+++ AVAILABLE DATA
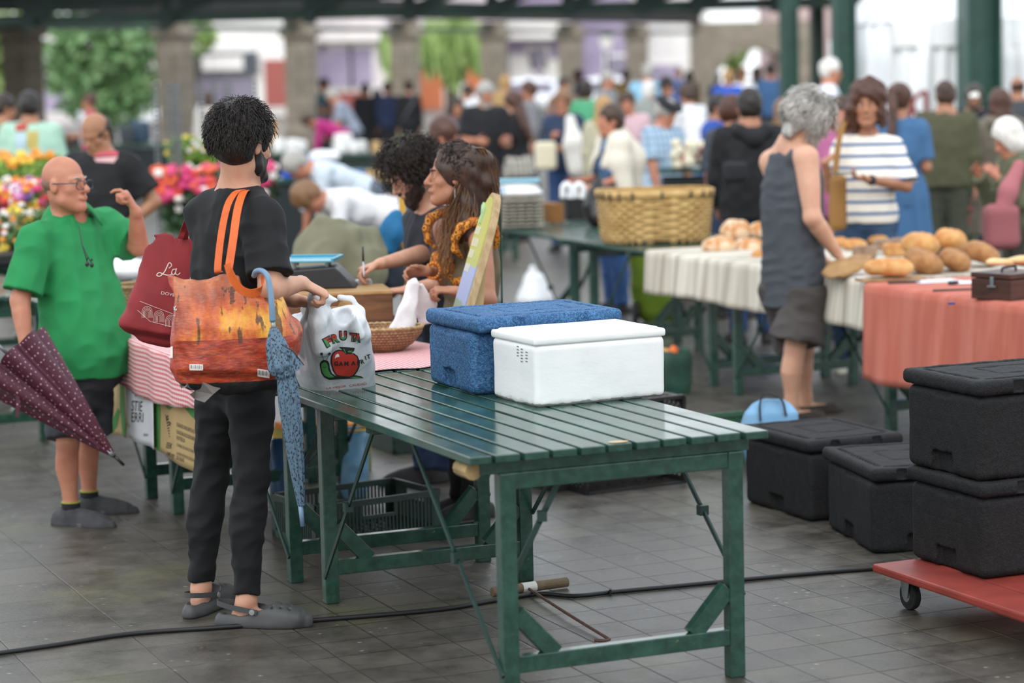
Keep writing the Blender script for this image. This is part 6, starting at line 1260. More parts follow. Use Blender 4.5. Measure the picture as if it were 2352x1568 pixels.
CR1=crust('crust_floury','#b97a44','#d09a62','#e6d6bc',.7); CR2=crust('crust_gold','#b9793c','#cd9656','#dcb47c',.4); CR3=crust('crust_brown','#8d5a30','#a87443','#c79f6d',.3); CR4=crust('crust_rye','#7d6350','#93765f','#b3987f',.5)
def loaf(label,px,py,wpx,hpx,Y,mat,rot=0,tilt=0,depth=None,z=None,seed=0,slash=True,brick=False):
    k=Y/FP; c=D(px,py,Y); w_=wpx*k/2; h_=hpx*k/2; dp=depth if depth else w_*.75; t=thing('bread_loaf',label,'bread',c-ZUP*h_,'loaves on the bread table'); R=rz(rot)@rax((0,1,0),tilt)
    v=Vol(c-max(w_,dp)*1.15,c+max(w_,dp)*1.15,max(.007,w_*.06))
    if brick: v.rbox(c,(w_,dp,h_),R,h_*.5)
    else: v.ell(c+R@A(0,0,-h_*.12),(w_,dp,h_*1.05),R,k=0); v.half(c-R@A(0,0,h_*.86),-R[:,2],.01)
    if slash and not brick:
        for q in (-.35,.1,.5): v.cap(c+R@A(w_*q,-dp*.55,h_*.95),c+R@A(w_*(q+.15),dp*.5,h_*.95),.006,.006,.012,sub=True)
    v.warp(lambda P:.006*wob(P,26,seed)+.003*wob(P,60,seed+1)); v.build('crust',mat,t); return t
L=[('round floury loaf lying lowest and leftmost on the linen cloth',1652,562,84,44,14.45,CR1,0),('floury loaf beside the tank top man, low in the left heap',1717,564,74,44,14.5,CR1,.2),('floury round loaf on top of the left heap by the basket',1690,527,72,50,14.75,CR1,0),('floury loaf half hidden behind the tank top man',1742,528,50,40,15.0,CR1,0),('small loaf peeking out in front of the tank top man',1745,586,40,34,13.9,CR2,0),
('small floury roll furthest back beside the hand of the tank top man',1915,530,42,26,15.2,CR1,0),('round roll in the back row, second from the tan bag',1945,538,54,30,14.9,CR1,.1),('roll in the back row before the striped woman',1979,545,42,24,14.9,CR2,0),('roll at the end of the back row of small rolls',2016,552,48,26,14.7,CR2,.1),('golden roll just behind the reaching hand',1925,556,44,28,14.3,CR2,0),('long golden roll in the second row of rolls',1964,561,58,30,14.2,CR2,.2),('square grey brown loaf in the second row',2028,563,46,30,13.9,CR4,0),('dark rye block near the reaching hand',1986,579,56,30,13.4,CR4,.2),('pale cut loaf between the rye block and the big loaves',2054,574,50,32,13.5,CR2,.1),('pale rye loaf behind the pale cut loaf',2066,558,44,24,13.9,CR4,0),
('big golden loaf on top of the heap, nearer the striped woman',2115,557,86,58,13.1,CR2,-.2),('big golden loaf on top of the heap, nearer the coat',2183,547,74,56,13.2,CR2,-.2),('big brown loaf at the outer end of the heap',2252,579,88,54,12.9,CR3,-.35),('big brown loaf below, beside the outer end loaf',2194,594,80,56,12.7,CR3,-.4),('big brown loaf in the lower row of the heap',2122,598,96,60,12.6,CR3,-.35),('long golden loaf lying in front on the wooden board',2042,611,116,50,12.25,CR2,.05)]
for i,(lb,px,py,w_,h_,Y,mt,tl) in enumerate(L): loaf(lb,px,py,w_,h_,Y,mt,rot=.15*math.sin(i*3.),tilt=-tl if px>2100 else 0,seed=i,brick='block' in lb or 'square' in lb or 'rye' in lb,depth=None if px<2100 else .13)
KR2=M('kraft_bag','#b08b5c',.8,'#96734a',10,bs=50,bst=.5); c=D(1946,612,12.55); v=Vol(c-.25,c+.25,.009); v.loft(D(1900,632,12.5),D(1990,590,12.6),(0,.9,.3),[0,.3,.7,1],[.07,.1,.09,.05],[.02,.04,.035,.02],k=.01); v.warp(lambda P:.008*np.abs(wob(P,40,3))); o=v.build('bread_bag',KR2); tag(o,'brown paper bread bag under the hand of the tank top man','bag')
a=T(3.93,4.12,.80); o=MB().box(A(*D(2045,640,12.25)[:2],.797),(.34,.13,.016),rz(.2)).build('bread_board',M('board_wood','#b08f67',.7,'#94754f',8,4,stretch=(1,8,1)),bevel=.004); tag(o,'long wooden board under the front golden loaf','board')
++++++
From the data above, write out everything exactly except the pictures.

WRITTEN ANSWER
Keep writing the Blender script for this image. This is part 6, starting at line 1260. More parts follow. Use Blender 4.5. Measure the picture as if it were 2352x1568 pixels.
CR1=crust('crust_floury','#b97a44','#d09a62','#e6d6bc',.7); CR2=crust('crust_gold','#b9793c','#cd9656','#dcb47c',.4); CR3=crust('crust_brown','#8d5a30','#a87443','#c79f6d',.3); CR4=crust('crust_rye','#7d6350','#93765f','#b3987f',.5)
def loaf(label,px,py,wpx,hpx,Y,mat,rot=0,tilt=0,depth=None,z=None,seed=0,slash=True,brick=False):
    k=Y/FP; c=D(px,py,Y); w_=wpx*k/2; h_=hpx*k/2; dp=depth if depth else w_*.75; t=thing('bread_loaf',label,'bread',c-ZUP*h_,'loaves on the bread table'); R=rz(rot)@rax((0,1,0),tilt)
    v=Vol(c-max(w_,dp)*1.15,c+max(w_,dp)*1.15,max(.007,w_*.06))
    if brick: v.rbox(c,(w_,dp,h_),R,h_*.5)
    else: v.ell(c+R@A(0,0,-h_*.12),(w_,dp,h_*1.05),R,k=0); v.half(c-R@A(0,0,h_*.86),-R[:,2],.01)
    if slash and not brick:
        for q in (-.35,.1,.5): v.cap(c+R@A(w_*q,-dp*.55,h_*.95),c+R@A(w_*(q+.15),dp*.5,h_*.95),.006,.006,.012,sub=True)
    v.warp(lambda P:.006*wob(P,26,seed)+.003*wob(P,60,seed+1)); v.build('crust',mat,t); return t
L=[('round floury loaf lying lowest and leftmost on the linen cloth',1652,562,84,44,14.45,CR1,0),('floury loaf beside the tank top man, low in the left heap',1717,564,74,44,14.5,CR1,.2),('floury round loaf on top of the left heap by the basket',1690,527,72,50,14.75,CR1,0),('floury loaf half hidden behind the tank top man',1742,528,50,40,15.0,CR1,0),('small loaf peeking out in front of the tank top man',1745,586,40,34,13.9,CR2,0),
('small floury roll furthest back beside the hand of the tank top man',1915,530,42,26,15.2,CR1,0),('round roll in the back row, second from the tan bag',1945,538,54,30,14.9,CR1,.1),('roll in the back row before the striped woman',1979,545,42,24,14.9,CR2,0),('roll at the end of the back row of small rolls',2016,552,48,26,14.7,CR2,.1),('golden roll just behind the reaching hand',1925,556,44,28,14.3,CR2,0),('long golden roll in the second row of rolls',1964,561,58,30,14.2,CR2,.2),('square grey brown loaf in the second row',2028,563,46,30,13.9,CR4,0),('dark rye block near the reaching hand',1986,579,56,30,13.4,CR4,.2),('pale cut loaf between the rye block and the big loaves',2054,574,50,32,13.5,CR2,.1),('pale rye loaf behind the pale cut loaf',2066,558,44,24,13.9,CR4,0),
('big golden loaf on top of the heap, nearer the striped woman',2115,557,86,58,13.1,CR2,-.2),('big golden loaf on top of the heap, nearer the coat',2183,547,74,56,13.2,CR2,-.2),('big brown loaf at the outer end of the heap',2252,579,88,54,12.9,CR3,-.35),('big brown loaf below, beside the outer end loaf',2194,594,80,56,12.7,CR3,-.4),('big brown loaf in the lower row of the heap',2122,598,96,60,12.6,CR3,-.35),('long golden loaf lying in front on the wooden board',2042,611,116,50,12.25,CR2,.05)]
for i,(lb,px,py,w_,h_,Y,mt,tl) in enumerate(L): loaf(lb,px,py,w_,h_,Y,mt,rot=.15*math.sin(i*3.),tilt=-tl if px>2100 else 0,seed=i,brick='block' in lb or 'square' in lb or 'rye' in lb,depth=None if px<2100 else .13)
KR2=M('kraft_bag','#b08b5c',.8,'#96734a',10,bs=50,bst=.5); c=D(1946,612,12.55); v=Vol(c-.25,c+.25,.009); v.loft(D(1900,632,12.5),D(1990,590,12.6),(0,.9,.3),[0,.3,.7,1],[.07,.1,.09,.05],[.02,.04,.035,.02],k=.01); v.warp(lambda P:.008*np.abs(wob(P,40,3))); o=v.build('bread_bag',KR2); tag(o,'brown paper bread bag under the hand of the tank top man','bag')
a=T(3.93,4.12,.80); o=MB().box(A(*D(2045,640,12.25)[:2],.797),(.34,.13,.016),rz(.2)).build('bread_board',M('board_wood','#b08f67',.7,'#94754f',8,4,stretch=(1,8,1)),bevel=.004); tag(o,'long wooden board under the front golden loaf','board')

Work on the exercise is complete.